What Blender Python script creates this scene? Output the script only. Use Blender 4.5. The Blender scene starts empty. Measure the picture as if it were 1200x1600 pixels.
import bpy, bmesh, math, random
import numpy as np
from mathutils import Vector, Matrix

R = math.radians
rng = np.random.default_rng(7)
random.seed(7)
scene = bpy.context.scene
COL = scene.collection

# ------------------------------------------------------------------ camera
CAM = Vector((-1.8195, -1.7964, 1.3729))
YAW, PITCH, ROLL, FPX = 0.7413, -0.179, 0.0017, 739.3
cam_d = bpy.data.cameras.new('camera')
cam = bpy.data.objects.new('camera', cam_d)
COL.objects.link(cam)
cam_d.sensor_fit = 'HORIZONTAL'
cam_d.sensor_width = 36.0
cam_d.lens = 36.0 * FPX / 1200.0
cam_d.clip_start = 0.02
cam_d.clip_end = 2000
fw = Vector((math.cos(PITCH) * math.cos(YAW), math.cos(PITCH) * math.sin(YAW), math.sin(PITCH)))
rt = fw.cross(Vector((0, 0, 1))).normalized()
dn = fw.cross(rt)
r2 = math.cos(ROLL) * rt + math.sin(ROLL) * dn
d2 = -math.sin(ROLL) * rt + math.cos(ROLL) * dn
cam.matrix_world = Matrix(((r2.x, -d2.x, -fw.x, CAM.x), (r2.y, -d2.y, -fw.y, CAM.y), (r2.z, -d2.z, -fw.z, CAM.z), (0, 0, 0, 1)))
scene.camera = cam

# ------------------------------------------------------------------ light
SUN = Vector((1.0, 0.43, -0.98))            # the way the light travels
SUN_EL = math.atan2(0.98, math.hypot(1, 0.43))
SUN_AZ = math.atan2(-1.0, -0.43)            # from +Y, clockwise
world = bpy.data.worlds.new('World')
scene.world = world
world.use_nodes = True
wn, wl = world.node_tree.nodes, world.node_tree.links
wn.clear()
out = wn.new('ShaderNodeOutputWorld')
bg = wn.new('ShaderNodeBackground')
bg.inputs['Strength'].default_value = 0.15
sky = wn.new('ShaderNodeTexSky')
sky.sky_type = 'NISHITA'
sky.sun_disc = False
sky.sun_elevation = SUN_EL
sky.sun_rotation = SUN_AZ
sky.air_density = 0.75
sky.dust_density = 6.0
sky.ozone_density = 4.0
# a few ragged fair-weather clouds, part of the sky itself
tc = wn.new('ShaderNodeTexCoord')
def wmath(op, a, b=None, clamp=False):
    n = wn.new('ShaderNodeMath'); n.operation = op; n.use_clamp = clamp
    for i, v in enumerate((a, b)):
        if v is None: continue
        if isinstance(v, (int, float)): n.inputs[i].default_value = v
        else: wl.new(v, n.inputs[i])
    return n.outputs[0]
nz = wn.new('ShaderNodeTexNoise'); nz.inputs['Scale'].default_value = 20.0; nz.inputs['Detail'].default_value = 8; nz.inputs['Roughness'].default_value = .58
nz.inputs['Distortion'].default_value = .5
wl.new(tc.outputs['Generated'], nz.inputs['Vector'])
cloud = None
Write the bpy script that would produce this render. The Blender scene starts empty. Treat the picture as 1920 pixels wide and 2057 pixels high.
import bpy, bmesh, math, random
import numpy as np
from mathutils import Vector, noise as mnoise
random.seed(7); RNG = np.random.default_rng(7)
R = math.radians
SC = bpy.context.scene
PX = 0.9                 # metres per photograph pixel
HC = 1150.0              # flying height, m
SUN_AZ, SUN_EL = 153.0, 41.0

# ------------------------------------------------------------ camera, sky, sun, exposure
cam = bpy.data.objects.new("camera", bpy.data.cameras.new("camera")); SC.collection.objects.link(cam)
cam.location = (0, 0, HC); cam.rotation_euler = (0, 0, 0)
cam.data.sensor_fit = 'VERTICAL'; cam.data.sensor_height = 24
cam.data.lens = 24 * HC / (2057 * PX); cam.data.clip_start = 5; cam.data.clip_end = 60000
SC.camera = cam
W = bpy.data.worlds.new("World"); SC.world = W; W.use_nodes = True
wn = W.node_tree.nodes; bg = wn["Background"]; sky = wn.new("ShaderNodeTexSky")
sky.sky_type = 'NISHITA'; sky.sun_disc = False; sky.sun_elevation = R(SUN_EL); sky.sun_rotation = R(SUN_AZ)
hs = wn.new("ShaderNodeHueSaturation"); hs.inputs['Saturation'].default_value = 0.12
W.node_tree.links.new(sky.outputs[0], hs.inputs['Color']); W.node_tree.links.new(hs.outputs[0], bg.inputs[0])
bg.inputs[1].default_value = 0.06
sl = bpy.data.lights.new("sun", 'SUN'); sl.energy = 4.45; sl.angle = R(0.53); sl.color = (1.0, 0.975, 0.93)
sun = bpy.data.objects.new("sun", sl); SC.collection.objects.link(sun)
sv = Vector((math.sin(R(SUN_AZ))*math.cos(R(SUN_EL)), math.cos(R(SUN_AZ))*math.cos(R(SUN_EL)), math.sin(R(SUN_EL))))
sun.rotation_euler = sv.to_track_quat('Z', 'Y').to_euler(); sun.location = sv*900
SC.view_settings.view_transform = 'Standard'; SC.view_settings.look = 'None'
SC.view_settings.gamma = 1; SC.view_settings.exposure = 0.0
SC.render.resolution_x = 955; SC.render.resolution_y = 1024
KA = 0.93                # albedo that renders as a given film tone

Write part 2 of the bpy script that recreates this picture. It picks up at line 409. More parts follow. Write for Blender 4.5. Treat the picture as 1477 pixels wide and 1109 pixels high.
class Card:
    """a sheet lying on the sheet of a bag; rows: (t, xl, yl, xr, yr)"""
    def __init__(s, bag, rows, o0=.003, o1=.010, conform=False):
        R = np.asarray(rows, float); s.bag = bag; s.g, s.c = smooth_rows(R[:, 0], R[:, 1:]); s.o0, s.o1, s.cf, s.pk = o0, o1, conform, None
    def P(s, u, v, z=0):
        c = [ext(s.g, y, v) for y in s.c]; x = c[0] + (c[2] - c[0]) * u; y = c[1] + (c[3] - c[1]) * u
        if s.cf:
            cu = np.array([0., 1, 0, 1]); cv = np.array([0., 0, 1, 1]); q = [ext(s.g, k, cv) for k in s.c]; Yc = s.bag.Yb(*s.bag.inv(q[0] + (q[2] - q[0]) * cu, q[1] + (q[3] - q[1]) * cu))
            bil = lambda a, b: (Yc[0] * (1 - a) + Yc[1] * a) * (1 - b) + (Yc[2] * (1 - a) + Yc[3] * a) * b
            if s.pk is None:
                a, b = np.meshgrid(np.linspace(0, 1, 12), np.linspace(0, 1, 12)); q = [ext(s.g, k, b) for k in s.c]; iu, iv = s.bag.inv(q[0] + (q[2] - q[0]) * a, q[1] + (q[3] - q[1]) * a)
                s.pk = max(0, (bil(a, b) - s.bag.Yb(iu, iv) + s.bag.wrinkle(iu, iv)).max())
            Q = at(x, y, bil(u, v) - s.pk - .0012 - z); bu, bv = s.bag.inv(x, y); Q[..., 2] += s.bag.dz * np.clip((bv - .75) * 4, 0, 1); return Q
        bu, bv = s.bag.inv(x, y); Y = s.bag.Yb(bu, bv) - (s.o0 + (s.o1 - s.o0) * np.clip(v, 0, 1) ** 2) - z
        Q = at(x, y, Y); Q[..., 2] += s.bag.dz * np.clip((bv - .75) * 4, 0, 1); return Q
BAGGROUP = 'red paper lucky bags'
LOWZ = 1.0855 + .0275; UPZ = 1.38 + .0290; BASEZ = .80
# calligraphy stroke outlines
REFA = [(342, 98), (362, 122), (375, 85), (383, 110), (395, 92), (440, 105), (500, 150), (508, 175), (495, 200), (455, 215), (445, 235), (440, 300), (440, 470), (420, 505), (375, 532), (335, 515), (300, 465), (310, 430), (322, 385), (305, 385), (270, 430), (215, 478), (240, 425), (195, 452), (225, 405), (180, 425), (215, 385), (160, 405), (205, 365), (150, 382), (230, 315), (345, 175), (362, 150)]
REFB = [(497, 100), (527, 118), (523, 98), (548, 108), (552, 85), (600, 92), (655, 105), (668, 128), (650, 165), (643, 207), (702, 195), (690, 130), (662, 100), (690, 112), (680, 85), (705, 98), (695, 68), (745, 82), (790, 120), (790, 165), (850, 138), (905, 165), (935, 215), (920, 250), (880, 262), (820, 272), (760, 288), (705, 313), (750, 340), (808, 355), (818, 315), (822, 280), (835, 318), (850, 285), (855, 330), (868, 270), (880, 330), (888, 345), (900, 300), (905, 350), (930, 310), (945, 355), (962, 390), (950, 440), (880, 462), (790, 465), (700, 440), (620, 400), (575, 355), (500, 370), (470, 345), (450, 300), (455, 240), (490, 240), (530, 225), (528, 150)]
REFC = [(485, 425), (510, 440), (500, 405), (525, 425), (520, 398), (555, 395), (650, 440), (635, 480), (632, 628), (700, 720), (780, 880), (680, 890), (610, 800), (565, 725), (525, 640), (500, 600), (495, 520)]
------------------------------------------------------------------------
▶ **PROBLEM TO WORK ON**
Return only the part of the records above that opens with the line containing "Write the bpy" and closes with the line containing "given film tone", ends included.

▶ **RESULT BELOW**
Write the bpy script that would produce this render. The Blender scene starts empty. Treat the picture as 1920 pixels wide and 2057 pixels high.
import bpy, bmesh, math, random
import numpy as np
from mathutils import Vector, noise as mnoise
random.seed(7); RNG = np.random.default_rng(7)
R = math.radians
SC = bpy.context.scene
PX = 0.9                 # metres per photograph pixel
HC = 1150.0              # flying height, m
SUN_AZ, SUN_EL = 153.0, 41.0

# ------------------------------------------------------------ camera, sky, sun, exposure
cam = bpy.data.objects.new("camera", bpy.data.cameras.new("camera")); SC.collection.objects.link(cam)
cam.location = (0, 0, HC); cam.rotation_euler = (0, 0, 0)
cam.data.sensor_fit = 'VERTICAL'; cam.data.sensor_height = 24
cam.data.lens = 24 * HC / (2057 * PX); cam.data.clip_start = 5; cam.data.clip_end = 60000
SC.camera = cam
W = bpy.data.worlds.new("World"); SC.world = W; W.use_nodes = True
wn = W.node_tree.nodes; bg = wn["Background"]; sky = wn.new("ShaderNodeTexSky")
sky.sky_type = 'NISHITA'; sky.sun_disc = False; sky.sun_elevation = R(SUN_EL); sky.sun_rotation = R(SUN_AZ)
hs = wn.new("ShaderNodeHueSaturation"); hs.inputs['Saturation'].default_value = 0.12
W.node_tree.links.new(sky.outputs[0], hs.inputs['Color']); W.node_tree.links.new(hs.outputs[0], bg.inputs[0])
bg.inputs[1].default_value = 0.06
sl = bpy.data.lights.new("sun", 'SUN'); sl.energy = 4.45; sl.angle = R(0.53); sl.color = (1.0, 0.975, 0.93)
sun = bpy.data.objects.new("sun", sl); SC.collection.objects.link(sun)
sv = Vector((math.sin(R(SUN_AZ))*math.cos(R(SUN_EL)), math.cos(R(SUN_AZ))*math.cos(R(SUN_EL)), math.sin(R(SUN_EL))))
sun.rotation_euler = sv.to_track_quat('Z', 'Y').to_euler(); sun.location = sv*900
SC.view_settings.view_transform = 'Standard'; SC.view_settings.look = 'None'
SC.view_settings.gamma = 1; SC.view_settings.exposure = 0.0
SC.render.resolution_x = 955; SC.render.resolution_y = 1024
KA = 0.93                # albedo that renders as a given film tone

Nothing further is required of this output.